We further proposed reinforcing the open space and clarifying its edges with new woodland planting. This would become anchored by the new building and the landscape intervention of the new body of water, a relic of the quarrying process. A rill would run from this body of water down the site, echoing the rainwater which runs off the hills and into the Nith, leading users through the site and along the new ‘street’ of terraced, inhabited landscape. The street would therefore sustain a range of incidental social interactions and larger-scale events. The woodland itself would be a landscape to explore, with accessible routes through this new territory and a new wildlife habitat. Productive garden and orchard use was proposed for part of what is presently a carpark in front of Crichton Central, extending the existing green space and activating the edge of the new street.

Something like a barn

A natural affinity with the remarkable agricultural barns on the site was suggested. They are bright, airy, and connected directly to the outside. A grid of post-tensioned sandstone columns gives these buildings their identity, structure, and spatial order - using this material in a way that would be unique on the site to generate distinctive and flexible spaces. We proposed making two sides of a courtyard with a building like a barn to house these spaces, and in their section, a mezzanine or gallery allows for smaller-scale groupings than in the main spaces.

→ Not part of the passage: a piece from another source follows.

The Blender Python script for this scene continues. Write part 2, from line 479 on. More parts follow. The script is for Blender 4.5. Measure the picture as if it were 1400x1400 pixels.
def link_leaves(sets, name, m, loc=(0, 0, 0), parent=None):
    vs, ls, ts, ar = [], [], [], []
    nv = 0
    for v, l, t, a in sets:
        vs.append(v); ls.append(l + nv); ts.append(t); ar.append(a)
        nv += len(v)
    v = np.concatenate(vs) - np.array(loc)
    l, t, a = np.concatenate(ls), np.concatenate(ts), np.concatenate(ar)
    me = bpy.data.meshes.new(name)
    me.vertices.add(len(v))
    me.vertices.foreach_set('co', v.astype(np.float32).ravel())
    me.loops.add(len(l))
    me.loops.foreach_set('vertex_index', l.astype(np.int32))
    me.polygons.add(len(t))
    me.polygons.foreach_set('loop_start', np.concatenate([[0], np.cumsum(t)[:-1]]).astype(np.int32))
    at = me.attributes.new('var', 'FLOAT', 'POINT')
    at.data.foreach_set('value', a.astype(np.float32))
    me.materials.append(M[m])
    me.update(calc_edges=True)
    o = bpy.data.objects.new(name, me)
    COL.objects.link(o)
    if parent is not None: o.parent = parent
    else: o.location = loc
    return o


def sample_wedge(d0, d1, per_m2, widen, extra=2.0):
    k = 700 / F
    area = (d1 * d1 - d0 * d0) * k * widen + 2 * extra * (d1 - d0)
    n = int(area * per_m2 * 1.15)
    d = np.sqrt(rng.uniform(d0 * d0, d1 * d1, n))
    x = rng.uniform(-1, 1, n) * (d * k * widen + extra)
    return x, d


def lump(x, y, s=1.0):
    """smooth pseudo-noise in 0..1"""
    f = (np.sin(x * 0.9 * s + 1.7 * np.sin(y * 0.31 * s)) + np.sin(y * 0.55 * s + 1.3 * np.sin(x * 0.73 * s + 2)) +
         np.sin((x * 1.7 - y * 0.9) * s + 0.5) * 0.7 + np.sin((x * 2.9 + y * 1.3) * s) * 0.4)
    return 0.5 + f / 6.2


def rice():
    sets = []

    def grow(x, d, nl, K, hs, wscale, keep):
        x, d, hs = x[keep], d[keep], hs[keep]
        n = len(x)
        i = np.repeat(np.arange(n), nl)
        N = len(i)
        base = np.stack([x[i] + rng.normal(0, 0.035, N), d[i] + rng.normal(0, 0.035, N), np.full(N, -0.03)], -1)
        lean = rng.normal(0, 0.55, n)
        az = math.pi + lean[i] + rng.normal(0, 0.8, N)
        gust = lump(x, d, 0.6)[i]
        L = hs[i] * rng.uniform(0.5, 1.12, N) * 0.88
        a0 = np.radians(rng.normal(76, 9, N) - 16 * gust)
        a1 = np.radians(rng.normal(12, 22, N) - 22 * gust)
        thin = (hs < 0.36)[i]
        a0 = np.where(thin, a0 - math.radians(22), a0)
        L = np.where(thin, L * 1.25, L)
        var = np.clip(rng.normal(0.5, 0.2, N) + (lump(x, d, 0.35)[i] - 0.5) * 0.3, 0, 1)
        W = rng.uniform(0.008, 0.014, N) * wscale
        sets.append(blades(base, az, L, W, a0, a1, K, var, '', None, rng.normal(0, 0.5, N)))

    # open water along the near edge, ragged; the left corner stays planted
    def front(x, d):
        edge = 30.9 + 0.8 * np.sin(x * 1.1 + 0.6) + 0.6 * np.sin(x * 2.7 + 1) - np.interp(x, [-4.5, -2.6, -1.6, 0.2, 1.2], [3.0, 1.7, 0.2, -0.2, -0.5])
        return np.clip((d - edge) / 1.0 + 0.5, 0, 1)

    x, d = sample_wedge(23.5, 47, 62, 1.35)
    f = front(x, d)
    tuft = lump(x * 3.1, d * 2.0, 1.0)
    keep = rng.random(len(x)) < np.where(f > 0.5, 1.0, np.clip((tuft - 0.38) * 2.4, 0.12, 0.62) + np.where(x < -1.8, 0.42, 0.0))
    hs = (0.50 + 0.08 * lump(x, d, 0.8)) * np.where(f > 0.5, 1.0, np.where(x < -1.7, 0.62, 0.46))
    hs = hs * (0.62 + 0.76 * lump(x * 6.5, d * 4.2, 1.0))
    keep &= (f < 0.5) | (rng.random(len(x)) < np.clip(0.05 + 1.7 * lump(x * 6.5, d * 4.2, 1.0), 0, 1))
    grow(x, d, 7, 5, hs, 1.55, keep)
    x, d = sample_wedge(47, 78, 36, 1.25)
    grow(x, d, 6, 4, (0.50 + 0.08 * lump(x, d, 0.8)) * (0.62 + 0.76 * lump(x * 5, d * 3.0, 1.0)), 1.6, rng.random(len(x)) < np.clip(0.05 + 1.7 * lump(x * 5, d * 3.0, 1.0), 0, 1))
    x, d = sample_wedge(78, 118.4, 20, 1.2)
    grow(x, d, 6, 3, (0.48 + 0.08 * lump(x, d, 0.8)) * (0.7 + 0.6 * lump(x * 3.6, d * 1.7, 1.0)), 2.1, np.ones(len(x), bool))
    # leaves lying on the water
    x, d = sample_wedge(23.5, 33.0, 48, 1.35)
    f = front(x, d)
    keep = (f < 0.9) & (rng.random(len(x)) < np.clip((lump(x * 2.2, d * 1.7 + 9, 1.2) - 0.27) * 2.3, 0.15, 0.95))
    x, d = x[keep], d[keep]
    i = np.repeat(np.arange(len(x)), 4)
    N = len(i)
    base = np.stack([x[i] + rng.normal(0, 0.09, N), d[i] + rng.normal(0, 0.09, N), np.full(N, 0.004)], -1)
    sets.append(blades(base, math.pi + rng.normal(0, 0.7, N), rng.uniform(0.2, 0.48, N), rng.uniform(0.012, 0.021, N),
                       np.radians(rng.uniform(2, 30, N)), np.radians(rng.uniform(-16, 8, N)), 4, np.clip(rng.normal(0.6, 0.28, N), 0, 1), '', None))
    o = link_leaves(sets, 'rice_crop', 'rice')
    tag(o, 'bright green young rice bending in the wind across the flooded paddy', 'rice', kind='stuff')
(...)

Something like a tower-house

In contrast, focused study, encounters with the archives and collections, and private reflection call for something more intimate, protected, enveloping, and perhaps quasi-domestic. The idea of the Scottish tower house - because it suggests a stack of distinctive, characterful rooms formed from a solid stone edifice - seemed very relevant. The significance of quarrying that very stone from the site felt like a powerful act.

Building with Stone

The homogeneity of the construction materials across the site is striking. In particular, the preponderance of the Dumfries sandstone is perhaps the site’s most significant material characteristic. In a climate crisis, we cannot, as architects and engineers working in the 21st century, make buildings this way now. Building structure needs to be kept warm and dry; cold bridging must be carefully controlled to minimise heat loss. This suggests to us an idea which at first seems counter-intuitive - to build from stone (rather than clad a building in a stone facade), we need an external skin that isn’t stone. Post-tensioned stone is an extraordinary innovation - this stone, in particular, is substantially more robust in compression than concrete. Post-tensioning allows the material to be used like concrete but with more slender members, shallower beam depths, less material and weight, and vastly less embodied carbon. It is beautiful and requires no further linings internally; its thermal mass stabilises temperature fluctuations, and it is of the site (it is the very bedrock on which every building is founded), making its use extremely interesting.